### Task goal
Copy exactly the lines from the start of the data below through the one that carries "small_vent(*L3, 3.28+5.6, 7.6, PENT, .68, .16, 'right, taller", and only those.
── Dataset section
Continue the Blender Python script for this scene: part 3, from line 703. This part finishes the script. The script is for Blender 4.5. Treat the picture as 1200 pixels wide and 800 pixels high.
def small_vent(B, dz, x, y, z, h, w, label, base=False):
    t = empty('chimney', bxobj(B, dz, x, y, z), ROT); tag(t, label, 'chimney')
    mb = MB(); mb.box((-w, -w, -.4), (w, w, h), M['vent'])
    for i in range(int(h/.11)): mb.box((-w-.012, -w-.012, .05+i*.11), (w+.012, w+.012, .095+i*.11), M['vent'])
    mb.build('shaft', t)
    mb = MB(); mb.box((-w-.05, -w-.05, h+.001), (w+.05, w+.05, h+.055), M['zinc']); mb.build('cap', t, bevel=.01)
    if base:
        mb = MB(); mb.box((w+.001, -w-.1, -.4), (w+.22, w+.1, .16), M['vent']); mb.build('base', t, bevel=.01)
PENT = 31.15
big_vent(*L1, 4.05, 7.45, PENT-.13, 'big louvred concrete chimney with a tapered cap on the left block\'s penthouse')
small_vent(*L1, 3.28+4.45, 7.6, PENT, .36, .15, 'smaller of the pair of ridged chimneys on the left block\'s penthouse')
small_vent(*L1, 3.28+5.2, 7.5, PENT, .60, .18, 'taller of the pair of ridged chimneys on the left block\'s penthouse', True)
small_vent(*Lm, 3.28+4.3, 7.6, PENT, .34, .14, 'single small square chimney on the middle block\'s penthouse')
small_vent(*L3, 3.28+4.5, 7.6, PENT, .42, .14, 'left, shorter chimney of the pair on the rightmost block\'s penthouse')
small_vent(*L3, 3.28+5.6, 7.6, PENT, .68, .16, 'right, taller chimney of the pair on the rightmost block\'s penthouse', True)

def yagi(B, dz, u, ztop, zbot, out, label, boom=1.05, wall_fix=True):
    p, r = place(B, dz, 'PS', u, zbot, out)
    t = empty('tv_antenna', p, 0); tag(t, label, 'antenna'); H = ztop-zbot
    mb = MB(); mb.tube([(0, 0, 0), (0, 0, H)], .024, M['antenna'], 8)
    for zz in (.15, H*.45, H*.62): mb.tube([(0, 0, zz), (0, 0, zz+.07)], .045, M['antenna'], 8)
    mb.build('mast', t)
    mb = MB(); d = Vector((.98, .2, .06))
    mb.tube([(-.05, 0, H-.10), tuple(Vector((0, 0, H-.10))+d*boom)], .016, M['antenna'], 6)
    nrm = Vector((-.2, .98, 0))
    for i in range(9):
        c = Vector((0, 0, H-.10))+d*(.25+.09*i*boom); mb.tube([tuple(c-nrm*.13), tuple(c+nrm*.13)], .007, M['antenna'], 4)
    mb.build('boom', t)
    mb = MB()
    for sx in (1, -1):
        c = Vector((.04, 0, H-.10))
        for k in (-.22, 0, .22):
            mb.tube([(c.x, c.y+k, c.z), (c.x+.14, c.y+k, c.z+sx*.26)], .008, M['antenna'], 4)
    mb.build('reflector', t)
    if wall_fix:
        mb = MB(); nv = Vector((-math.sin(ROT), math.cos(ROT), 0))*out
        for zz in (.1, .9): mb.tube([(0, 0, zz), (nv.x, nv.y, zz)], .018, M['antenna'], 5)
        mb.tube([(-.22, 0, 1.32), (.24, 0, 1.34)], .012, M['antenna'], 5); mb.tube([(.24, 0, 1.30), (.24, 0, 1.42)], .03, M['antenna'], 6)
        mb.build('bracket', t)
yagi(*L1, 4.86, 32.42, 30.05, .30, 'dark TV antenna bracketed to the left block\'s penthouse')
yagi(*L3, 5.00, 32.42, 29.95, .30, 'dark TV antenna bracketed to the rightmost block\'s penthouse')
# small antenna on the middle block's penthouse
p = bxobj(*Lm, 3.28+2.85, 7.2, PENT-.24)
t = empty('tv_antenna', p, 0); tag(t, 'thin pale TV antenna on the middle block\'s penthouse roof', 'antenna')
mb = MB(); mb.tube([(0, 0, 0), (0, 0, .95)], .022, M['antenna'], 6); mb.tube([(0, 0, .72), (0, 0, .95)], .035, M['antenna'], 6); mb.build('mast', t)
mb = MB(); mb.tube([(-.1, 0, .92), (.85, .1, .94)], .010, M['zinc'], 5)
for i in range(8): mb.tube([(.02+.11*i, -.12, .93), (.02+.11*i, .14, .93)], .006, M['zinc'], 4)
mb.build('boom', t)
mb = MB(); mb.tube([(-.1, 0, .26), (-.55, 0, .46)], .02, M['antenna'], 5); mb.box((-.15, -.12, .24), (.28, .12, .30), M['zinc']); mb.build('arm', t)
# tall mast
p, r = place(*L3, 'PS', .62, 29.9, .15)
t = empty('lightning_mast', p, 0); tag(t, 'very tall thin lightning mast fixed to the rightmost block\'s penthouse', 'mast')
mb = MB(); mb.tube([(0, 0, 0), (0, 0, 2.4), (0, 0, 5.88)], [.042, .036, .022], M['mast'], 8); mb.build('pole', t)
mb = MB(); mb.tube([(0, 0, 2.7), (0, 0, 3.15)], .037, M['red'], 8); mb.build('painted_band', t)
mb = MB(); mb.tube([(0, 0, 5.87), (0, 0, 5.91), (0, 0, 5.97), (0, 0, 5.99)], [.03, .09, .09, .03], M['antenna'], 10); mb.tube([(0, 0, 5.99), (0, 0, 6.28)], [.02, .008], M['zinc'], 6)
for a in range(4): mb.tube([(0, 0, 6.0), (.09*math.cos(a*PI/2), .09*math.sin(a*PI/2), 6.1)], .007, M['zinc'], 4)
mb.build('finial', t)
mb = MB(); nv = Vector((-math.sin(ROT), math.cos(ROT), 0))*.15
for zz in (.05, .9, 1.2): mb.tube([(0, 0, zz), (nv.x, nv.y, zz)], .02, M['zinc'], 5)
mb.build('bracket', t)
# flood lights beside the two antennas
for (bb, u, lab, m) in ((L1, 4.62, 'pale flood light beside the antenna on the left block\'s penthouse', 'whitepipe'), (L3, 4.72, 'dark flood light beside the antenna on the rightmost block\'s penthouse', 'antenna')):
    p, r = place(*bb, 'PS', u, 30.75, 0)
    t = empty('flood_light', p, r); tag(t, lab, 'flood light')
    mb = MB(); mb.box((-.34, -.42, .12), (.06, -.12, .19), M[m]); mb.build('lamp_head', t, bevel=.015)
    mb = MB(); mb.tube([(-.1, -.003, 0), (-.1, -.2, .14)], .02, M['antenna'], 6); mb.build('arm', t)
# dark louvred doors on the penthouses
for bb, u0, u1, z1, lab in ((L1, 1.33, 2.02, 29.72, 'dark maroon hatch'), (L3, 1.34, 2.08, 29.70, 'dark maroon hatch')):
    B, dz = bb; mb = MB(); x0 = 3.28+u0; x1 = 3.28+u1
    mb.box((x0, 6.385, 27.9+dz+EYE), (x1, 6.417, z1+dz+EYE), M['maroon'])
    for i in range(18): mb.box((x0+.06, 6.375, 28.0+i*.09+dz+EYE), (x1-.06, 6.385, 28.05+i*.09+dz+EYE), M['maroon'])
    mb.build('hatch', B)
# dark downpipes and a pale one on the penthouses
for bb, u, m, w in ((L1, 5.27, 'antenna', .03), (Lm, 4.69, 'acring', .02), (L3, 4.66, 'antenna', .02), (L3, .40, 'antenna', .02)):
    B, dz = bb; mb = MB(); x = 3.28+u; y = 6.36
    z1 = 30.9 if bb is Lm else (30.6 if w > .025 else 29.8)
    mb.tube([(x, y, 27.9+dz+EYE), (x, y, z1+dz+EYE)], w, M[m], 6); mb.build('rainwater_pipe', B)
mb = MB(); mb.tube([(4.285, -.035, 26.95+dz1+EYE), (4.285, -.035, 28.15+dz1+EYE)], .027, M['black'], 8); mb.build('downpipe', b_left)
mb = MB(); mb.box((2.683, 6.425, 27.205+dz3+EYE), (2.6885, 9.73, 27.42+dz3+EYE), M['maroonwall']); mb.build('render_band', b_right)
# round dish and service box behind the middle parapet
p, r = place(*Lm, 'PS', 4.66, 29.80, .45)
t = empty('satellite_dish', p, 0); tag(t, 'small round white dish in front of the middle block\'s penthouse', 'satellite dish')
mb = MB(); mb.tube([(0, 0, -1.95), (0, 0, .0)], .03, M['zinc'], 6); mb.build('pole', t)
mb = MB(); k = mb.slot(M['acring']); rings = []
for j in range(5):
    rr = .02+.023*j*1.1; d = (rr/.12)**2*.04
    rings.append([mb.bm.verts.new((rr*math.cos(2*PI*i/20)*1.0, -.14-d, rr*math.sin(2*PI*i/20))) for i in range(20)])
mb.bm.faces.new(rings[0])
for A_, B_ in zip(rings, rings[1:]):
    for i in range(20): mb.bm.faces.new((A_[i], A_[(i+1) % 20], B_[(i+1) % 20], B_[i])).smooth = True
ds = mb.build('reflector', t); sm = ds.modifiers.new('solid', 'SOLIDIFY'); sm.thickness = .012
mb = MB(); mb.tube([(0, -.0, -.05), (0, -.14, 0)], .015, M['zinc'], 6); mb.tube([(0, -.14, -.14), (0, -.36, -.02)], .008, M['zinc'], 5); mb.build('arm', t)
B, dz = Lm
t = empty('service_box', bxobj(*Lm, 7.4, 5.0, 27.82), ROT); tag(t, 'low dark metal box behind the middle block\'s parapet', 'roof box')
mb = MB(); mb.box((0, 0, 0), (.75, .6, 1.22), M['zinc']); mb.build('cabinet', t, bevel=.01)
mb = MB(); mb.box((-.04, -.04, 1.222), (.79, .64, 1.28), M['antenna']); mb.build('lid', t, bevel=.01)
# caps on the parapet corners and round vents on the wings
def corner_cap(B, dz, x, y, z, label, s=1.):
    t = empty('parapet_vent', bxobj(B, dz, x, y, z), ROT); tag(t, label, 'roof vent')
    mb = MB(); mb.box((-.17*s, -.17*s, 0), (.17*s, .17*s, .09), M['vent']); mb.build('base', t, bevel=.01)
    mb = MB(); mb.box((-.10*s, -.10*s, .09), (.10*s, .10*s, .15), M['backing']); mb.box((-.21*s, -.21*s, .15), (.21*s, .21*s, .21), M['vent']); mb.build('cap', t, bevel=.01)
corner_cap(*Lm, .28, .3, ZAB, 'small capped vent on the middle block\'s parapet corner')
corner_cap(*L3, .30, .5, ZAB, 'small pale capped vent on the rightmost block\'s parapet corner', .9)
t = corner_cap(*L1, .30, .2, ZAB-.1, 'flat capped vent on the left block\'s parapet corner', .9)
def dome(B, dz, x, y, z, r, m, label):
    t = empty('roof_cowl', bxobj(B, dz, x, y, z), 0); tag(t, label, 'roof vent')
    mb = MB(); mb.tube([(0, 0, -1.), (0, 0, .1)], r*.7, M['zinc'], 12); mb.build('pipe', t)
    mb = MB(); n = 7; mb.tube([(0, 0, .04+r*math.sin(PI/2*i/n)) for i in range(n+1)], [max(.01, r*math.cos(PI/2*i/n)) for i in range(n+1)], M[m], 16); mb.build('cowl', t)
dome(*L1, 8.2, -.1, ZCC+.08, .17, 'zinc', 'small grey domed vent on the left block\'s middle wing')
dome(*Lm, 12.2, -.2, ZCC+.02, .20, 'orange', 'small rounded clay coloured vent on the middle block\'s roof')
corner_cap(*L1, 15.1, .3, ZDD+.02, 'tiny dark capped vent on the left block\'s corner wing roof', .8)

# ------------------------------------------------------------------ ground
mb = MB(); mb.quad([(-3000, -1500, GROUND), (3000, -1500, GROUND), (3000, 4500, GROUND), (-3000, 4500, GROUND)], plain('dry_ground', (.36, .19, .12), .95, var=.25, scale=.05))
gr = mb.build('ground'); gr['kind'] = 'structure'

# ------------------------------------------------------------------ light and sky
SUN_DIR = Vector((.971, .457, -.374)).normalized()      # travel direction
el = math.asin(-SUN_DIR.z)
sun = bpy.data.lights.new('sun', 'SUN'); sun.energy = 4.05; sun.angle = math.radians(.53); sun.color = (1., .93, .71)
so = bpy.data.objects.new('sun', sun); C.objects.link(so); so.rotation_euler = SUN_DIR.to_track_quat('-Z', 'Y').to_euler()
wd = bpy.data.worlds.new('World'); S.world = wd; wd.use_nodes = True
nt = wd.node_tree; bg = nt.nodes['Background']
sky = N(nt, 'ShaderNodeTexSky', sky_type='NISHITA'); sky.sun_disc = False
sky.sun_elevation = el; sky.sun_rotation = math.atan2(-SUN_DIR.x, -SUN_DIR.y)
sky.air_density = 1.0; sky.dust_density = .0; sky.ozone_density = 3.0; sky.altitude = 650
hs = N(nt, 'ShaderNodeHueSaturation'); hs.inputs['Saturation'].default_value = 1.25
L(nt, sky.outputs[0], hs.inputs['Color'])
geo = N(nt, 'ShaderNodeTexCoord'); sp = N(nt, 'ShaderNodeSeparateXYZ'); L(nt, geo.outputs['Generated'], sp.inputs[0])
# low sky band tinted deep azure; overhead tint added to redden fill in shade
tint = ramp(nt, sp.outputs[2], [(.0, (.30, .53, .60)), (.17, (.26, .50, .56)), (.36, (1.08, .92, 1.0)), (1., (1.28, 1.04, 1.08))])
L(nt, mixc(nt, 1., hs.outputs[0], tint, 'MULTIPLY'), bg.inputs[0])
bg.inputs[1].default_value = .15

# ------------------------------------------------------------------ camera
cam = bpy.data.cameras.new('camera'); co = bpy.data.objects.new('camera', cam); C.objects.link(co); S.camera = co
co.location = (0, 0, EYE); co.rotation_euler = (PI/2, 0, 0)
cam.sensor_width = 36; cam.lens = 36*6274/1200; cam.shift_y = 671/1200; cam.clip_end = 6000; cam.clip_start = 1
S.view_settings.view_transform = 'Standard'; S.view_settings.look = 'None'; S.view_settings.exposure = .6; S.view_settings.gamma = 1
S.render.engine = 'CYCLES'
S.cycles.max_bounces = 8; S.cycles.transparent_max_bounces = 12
────
### Correct output
Continue the Blender Python script for this scene: part 3, from line 703. This part finishes the script. The script is for Blender 4.5. Treat the picture as 1200 pixels wide and 800 pixels high.
def small_vent(B, dz, x, y, z, h, w, label, base=False):
    t = empty('chimney', bxobj(B, dz, x, y, z), ROT); tag(t, label, 'chimney')
    mb = MB(); mb.box((-w, -w, -.4), (w, w, h), M['vent'])
    for i in range(int(h/.11)): mb.box((-w-.012, -w-.012, .05+i*.11), (w+.012, w+.012, .095+i*.11), M['vent'])
    mb.build('shaft', t)
    mb = MB(); mb.box((-w-.05, -w-.05, h+.001), (w+.05, w+.05, h+.055), M['zinc']); mb.build('cap', t, bevel=.01)
    if base:
        mb = MB(); mb.box((w+.001, -w-.1, -.4), (w+.22, w+.1, .16), M['vent']); mb.build('base', t, bevel=.01)
PENT = 31.15
big_vent(*L1, 4.05, 7.45, PENT-.13, 'big louvred concrete chimney with a tapered cap on the left block\'s penthouse')
small_vent(*L1, 3.28+4.45, 7.6, PENT, .36, .15, 'smaller of the pair of ridged chimneys on the left block\'s penthouse')
small_vent(*L1, 3.28+5.2, 7.5, PENT, .60, .18, 'taller of the pair of ridged chimneys on the left block\'s penthouse', True)
small_vent(*Lm, 3.28+4.3, 7.6, PENT, .34, .14, 'single small square chimney on the middle block\'s penthouse')
small_vent(*L3, 3.28+4.5, 7.6, PENT, .42, .14, 'left, shorter chimney of the pair on the rightmost block\'s penthouse')
small_vent(*L3, 3.28+5.6, 7.6, PENT, .68, .16, 'right, taller chimney of the pair on the rightmost block\'s penthouse', True)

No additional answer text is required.